--- begin ---
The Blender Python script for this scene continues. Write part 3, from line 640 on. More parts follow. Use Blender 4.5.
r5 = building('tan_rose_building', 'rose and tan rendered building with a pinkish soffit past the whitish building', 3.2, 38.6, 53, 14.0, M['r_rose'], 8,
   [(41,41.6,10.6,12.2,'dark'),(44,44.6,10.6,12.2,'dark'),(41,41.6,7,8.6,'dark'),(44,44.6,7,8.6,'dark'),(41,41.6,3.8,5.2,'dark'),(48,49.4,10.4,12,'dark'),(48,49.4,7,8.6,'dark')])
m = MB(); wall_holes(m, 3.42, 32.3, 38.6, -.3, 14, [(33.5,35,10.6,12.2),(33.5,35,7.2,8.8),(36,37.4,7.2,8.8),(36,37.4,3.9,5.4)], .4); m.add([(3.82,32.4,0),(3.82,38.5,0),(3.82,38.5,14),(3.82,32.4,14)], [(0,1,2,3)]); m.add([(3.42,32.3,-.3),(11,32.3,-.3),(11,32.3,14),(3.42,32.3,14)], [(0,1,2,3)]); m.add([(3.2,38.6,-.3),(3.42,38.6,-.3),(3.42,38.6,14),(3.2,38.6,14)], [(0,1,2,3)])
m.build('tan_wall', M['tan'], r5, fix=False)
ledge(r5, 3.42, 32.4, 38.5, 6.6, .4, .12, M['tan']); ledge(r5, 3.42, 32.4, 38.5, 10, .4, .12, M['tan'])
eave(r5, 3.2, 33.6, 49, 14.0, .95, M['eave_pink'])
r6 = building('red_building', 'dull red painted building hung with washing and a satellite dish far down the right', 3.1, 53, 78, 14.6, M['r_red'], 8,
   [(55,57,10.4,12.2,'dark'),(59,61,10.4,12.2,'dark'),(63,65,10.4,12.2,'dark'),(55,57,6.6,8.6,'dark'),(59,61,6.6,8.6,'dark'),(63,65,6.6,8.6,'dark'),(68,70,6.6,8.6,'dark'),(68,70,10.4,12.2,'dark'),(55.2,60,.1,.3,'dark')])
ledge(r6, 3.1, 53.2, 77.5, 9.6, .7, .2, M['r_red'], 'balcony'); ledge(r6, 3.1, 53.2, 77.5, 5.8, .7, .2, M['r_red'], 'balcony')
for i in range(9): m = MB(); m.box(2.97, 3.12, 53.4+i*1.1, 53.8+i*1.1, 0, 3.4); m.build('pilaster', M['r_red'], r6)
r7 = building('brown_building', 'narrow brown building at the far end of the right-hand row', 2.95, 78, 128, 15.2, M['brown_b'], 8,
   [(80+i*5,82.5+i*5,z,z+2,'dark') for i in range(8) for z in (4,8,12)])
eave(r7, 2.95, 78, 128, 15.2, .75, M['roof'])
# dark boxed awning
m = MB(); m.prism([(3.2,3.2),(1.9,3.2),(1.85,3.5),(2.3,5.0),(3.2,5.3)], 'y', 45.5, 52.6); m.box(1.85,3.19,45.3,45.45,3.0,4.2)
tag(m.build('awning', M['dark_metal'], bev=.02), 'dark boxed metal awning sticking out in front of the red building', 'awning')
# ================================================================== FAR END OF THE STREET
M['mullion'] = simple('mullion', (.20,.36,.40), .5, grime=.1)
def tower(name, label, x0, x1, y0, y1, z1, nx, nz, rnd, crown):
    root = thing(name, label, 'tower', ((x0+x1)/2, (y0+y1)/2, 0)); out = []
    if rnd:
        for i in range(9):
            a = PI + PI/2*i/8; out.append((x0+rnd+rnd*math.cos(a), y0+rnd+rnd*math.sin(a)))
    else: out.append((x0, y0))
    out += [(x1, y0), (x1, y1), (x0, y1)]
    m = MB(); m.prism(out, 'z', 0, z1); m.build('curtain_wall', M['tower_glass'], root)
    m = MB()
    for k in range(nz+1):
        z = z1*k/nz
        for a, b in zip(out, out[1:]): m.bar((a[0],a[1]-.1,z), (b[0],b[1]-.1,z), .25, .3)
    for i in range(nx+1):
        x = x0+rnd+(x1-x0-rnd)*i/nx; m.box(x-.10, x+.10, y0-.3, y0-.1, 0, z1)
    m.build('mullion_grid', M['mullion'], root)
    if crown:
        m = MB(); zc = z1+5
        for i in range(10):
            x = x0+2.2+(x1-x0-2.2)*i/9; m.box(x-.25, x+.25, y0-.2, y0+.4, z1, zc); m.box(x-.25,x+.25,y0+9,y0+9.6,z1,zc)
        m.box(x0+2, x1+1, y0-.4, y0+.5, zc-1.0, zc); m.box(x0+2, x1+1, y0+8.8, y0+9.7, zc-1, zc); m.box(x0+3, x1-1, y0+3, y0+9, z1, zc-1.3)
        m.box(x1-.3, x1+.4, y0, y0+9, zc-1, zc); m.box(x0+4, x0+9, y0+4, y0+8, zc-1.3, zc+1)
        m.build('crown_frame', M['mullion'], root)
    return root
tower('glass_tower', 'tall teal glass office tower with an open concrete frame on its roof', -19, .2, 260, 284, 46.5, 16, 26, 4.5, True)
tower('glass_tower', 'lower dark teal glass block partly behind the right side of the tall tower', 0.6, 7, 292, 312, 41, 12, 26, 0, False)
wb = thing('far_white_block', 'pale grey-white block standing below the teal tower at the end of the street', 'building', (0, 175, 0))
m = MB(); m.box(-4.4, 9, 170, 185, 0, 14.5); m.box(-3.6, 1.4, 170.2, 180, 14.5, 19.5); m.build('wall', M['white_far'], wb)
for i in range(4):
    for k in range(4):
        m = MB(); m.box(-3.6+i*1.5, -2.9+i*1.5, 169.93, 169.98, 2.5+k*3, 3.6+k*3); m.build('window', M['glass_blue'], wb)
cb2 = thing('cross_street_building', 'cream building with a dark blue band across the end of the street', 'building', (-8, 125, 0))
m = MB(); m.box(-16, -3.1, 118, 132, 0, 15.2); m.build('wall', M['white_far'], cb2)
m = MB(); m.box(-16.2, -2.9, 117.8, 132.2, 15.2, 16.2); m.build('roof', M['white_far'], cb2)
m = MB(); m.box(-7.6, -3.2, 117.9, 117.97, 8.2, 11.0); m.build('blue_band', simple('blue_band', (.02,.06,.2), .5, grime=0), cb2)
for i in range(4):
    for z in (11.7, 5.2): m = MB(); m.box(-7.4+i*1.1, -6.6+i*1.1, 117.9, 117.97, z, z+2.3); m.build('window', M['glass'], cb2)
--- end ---
▸ **Given exercise**:
Give the complete listing a second time, exactly as it reads.

▸ **Finished exercise**:
The Blender Python script for this scene continues. Write part 3, from line 640 on. More parts follow. Use Blender 4.5.
r5 = building('tan_rose_building', 'rose and tan rendered building with a pinkish soffit past the whitish building', 3.2, 38.6, 53, 14.0, M['r_rose'], 8,
   [(41,41.6,10.6,12.2,'dark'),(44,44.6,10.6,12.2,'dark'),(41,41.6,7,8.6,'dark'),(44,44.6,7,8.6,'dark'),(41,41.6,3.8,5.2,'dark'),(48,49.4,10.4,12,'dark'),(48,49.4,7,8.6,'dark')])
m = MB(); wall_holes(m, 3.42, 32.3, 38.6, -.3, 14, [(33.5,35,10.6,12.2),(33.5,35,7.2,8.8),(36,37.4,7.2,8.8),(36,37.4,3.9,5.4)], .4); m.add([(3.82,32.4,0),(3.82,38.5,0),(3.82,38.5,14),(3.82,32.4,14)], [(0,1,2,3)]); m.add([(3.42,32.3,-.3),(11,32.3,-.3),(11,32.3,14),(3.42,32.3,14)], [(0,1,2,3)]); m.add([(3.2,38.6,-.3),(3.42,38.6,-.3),(3.42,38.6,14),(3.2,38.6,14)], [(0,1,2,3)])
m.build('tan_wall', M['tan'], r5, fix=False)
ledge(r5, 3.42, 32.4, 38.5, 6.6, .4, .12, M['tan']); ledge(r5, 3.42, 32.4, 38.5, 10, .4, .12, M['tan'])
eave(r5, 3.2, 33.6, 49, 14.0, .95, M['eave_pink'])
r6 = building('red_building', 'dull red painted building hung with washing and a satellite dish far down the right', 3.1, 53, 78, 14.6, M['r_red'], 8,
   [(55,57,10.4,12.2,'dark'),(59,61,10.4,12.2,'dark'),(63,65,10.4,12.2,'dark'),(55,57,6.6,8.6,'dark'),(59,61,6.6,8.6,'dark'),(63,65,6.6,8.6,'dark'),(68,70,6.6,8.6,'dark'),(68,70,10.4,12.2,'dark'),(55.2,60,.1,.3,'dark')])
ledge(r6, 3.1, 53.2, 77.5, 9.6, .7, .2, M['r_red'], 'balcony'); ledge(r6, 3.1, 53.2, 77.5, 5.8, .7, .2, M['r_red'], 'balcony')
for i in range(9): m = MB(); m.box(2.97, 3.12, 53.4+i*1.1, 53.8+i*1.1, 0, 3.4); m.build('pilaster', M['r_red'], r6)
r7 = building('brown_building', 'narrow brown building at the far end of the right-hand row', 2.95, 78, 128, 15.2, M['brown_b'], 8,
   [(80+i*5,82.5+i*5,z,z+2,'dark') for i in range(8) for z in (4,8,12)])
eave(r7, 2.95, 78, 128, 15.2, .75, M['roof'])
# dark boxed awning
m = MB(); m.prism([(3.2,3.2),(1.9,3.2),(1.85,3.5),(2.3,5.0),(3.2,5.3)], 'y', 45.5, 52.6); m.box(1.85,3.19,45.3,45.45,3.0,4.2)
tag(m.build('awning', M['dark_metal'], bev=.02), 'dark boxed metal awning sticking out in front of the red building', 'awning')
# ================================================================== FAR END OF THE STREET
M['mullion'] = simple('mullion', (.20,.36,.40), .5, grime=.1)
def tower(name, label, x0, x1, y0, y1, z1, nx, nz, rnd, crown):
    root = thing(name, label, 'tower', ((x0+x1)/2, (y0+y1)/2, 0)); out = []
    if rnd:
        for i in range(9):
            a = PI + PI/2*i/8; out.append((x0+rnd+rnd*math.cos(a), y0+rnd+rnd*math.sin(a)))
    else: out.append((x0, y0))
    out += [(x1, y0), (x1, y1), (x0, y1)]
    m = MB(); m.prism(out, 'z', 0, z1); m.build('curtain_wall', M['tower_glass'], root)
    m = MB()
    for k in range(nz+1):
        z = z1*k/nz
        for a, b in zip(out, out[1:]): m.bar((a[0],a[1]-.1,z), (b[0],b[1]-.1,z), .25, .3)
    for i in range(nx+1):
        x = x0+rnd+(x1-x0-rnd)*i/nx; m.box(x-.10, x+.10, y0-.3, y0-.1, 0, z1)
    m.build('mullion_grid', M['mullion'], root)
    if crown:
        m = MB(); zc = z1+5
        for i in range(10):
            x = x0+2.2+(x1-x0-2.2)*i/9; m.box(x-.25, x+.25, y0-.2, y0+.4, z1, zc); m.box(x-.25,x+.25,y0+9,y0+9.6,z1,zc)
        m.box(x0+2, x1+1, y0-.4, y0+.5, zc-1.0, zc); m.box(x0+2, x1+1, y0+8.8, y0+9.7, zc-1, zc); m.box(x0+3, x1-1, y0+3, y0+9, z1, zc-1.3)
        m.box(x1-.3, x1+.4, y0, y0+9, zc-1, zc); m.box(x0+4, x0+9, y0+4, y0+8, zc-1.3, zc+1)
        m.build('crown_frame', M['mullion'], root)
    return root
tower('glass_tower', 'tall teal glass office tower with an open concrete frame on its roof', -19, .2, 260, 284, 46.5, 16, 26, 4.5, True)
tower('glass_tower', 'lower dark teal glass block partly behind the right side of the tall tower', 0.6, 7, 292, 312, 41, 12, 26, 0, False)
wb = thing('far_white_block', 'pale grey-white block standing below the teal tower at the end of the street', 'building', (0, 175, 0))
m = MB(); m.box(-4.4, 9, 170, 185, 0, 14.5); m.box(-3.6, 1.4, 170.2, 180, 14.5, 19.5); m.build('wall', M['white_far'], wb)
for i in range(4):
    for k in range(4):
        m = MB(); m.box(-3.6+i*1.5, -2.9+i*1.5, 169.93, 169.98, 2.5+k*3, 3.6+k*3); m.build('window', M['glass_blue'], wb)
cb2 = thing('cross_street_building', 'cream building with a dark blue band across the end of the street', 'building', (-8, 125, 0))
m = MB(); m.box(-16, -3.1, 118, 132, 0, 15.2); m.build('wall', M['white_far'], cb2)
m = MB(); m.box(-16.2, -2.9, 117.8, 132.2, 15.2, 16.2); m.build('roof', M['white_far'], cb2)
m = MB(); m.box(-7.6, -3.2, 117.9, 117.97, 8.2, 11.0); m.build('blue_band', simple('blue_band', (.02,.06,.2), .5, grime=0), cb2)
for i in range(4):
    for z in (11.7, 5.2): m = MB(); m.box(-7.4+i*1.1, -6.6+i*1.1, 117.9, 117.97, z, z+2.3); m.build('window', M['glass'], cb2)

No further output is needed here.